As several Summit participants observed, we face a steep learning curve in this area. Most IHs work with very limited data points—many of us would be happy with, say, six measurements of a worker’s exposure. Now think of a future with six measurements per second. To increase our knowledge of and abilities with big data, we need to identify partners that are further along the curve. The healthcare and insurance industries both generate and rely on vast amounts of data to deliver better care and to optimize their services, and I suspect much has been learned and developed that is translatable today. Potential partners also include companies that currently produce IH equipment and software systems; OSHA, NIOSH, and MSHA; academic institutions; and other technology developers.
Summit participants were also asked to identify activities that AIHA could help define and develop the IH competency of big data analysis and management. For example, AIHA could establish relationships with new partners to provide members with educational opportunities related to big data. Our role would be to determine the state of the science regarding big data, and, working with AIHA’s Exposure Assessment Strategies and Real-Time Detection Systems committees and others, establish the standard of practice.
PREDICTIVE ANALYTICS
How might IHs interface with big data? One possibility is that “dashboards” would allow us to see the outputs of multiple data streams, facilitating our ability to make decisions to protect worker health. Think of an airplane cockpit, where two or three people manage an exceedingly complex system that generates millions of bits of information. To the extent that such systems exist for IHs today, they are largely concerned with alerting us to acute threats. This is surely beneficial, but to fulfill the promise of big data, we need a system that allows us to make predictions about future exposures and act on them. Imagine a work environment with integrated monitoring of industrial processes and resulting exposures, and rapid feedback to assess intervention.

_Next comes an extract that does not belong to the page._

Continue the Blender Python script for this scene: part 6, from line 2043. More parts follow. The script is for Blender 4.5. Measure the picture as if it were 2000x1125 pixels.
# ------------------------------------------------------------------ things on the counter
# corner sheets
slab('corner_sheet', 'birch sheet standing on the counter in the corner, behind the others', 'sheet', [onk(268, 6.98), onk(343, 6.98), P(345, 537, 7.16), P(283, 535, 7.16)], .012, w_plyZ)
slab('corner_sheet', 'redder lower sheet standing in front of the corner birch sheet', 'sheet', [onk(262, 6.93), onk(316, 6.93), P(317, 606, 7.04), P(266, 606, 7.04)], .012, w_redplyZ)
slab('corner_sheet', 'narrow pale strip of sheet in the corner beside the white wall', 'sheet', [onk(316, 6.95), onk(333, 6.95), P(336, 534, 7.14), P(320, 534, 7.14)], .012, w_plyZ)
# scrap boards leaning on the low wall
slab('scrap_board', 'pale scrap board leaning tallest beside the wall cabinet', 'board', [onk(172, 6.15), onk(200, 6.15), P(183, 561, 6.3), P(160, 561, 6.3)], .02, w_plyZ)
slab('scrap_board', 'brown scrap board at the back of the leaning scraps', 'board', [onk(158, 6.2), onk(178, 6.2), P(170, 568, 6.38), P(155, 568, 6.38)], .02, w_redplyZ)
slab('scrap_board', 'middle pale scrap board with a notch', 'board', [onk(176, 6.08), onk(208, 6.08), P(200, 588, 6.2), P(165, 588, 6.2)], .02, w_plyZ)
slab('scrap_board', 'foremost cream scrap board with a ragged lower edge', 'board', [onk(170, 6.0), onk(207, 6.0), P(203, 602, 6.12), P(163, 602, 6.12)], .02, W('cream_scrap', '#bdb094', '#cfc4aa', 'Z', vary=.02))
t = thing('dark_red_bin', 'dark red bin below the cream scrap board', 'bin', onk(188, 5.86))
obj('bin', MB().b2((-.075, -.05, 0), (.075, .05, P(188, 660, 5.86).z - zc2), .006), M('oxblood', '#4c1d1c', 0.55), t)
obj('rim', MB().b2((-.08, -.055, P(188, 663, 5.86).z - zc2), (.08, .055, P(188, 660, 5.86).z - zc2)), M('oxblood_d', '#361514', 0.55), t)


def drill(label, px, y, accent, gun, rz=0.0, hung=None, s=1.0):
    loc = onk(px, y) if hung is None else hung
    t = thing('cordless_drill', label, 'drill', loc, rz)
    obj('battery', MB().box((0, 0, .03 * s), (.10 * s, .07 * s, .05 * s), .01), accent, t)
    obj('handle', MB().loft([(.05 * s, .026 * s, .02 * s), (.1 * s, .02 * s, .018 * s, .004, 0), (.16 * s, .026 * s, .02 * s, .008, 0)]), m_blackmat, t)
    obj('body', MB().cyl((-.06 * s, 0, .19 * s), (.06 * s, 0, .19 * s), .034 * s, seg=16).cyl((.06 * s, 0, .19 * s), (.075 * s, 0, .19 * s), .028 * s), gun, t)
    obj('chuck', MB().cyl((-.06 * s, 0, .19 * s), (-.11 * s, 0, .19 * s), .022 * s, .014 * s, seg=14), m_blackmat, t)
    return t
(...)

It’s exciting to consider the possibilities of big data for occupational hygiene, but we must also continue to serve less advanced industries and the small and medium-sized enterprises that will be slower to adopt these technologies. And while sensors are part of the future of health protection, they are not the future. Protecting worker health, as always, will rely on one group of people looking out for the health and well-being of another.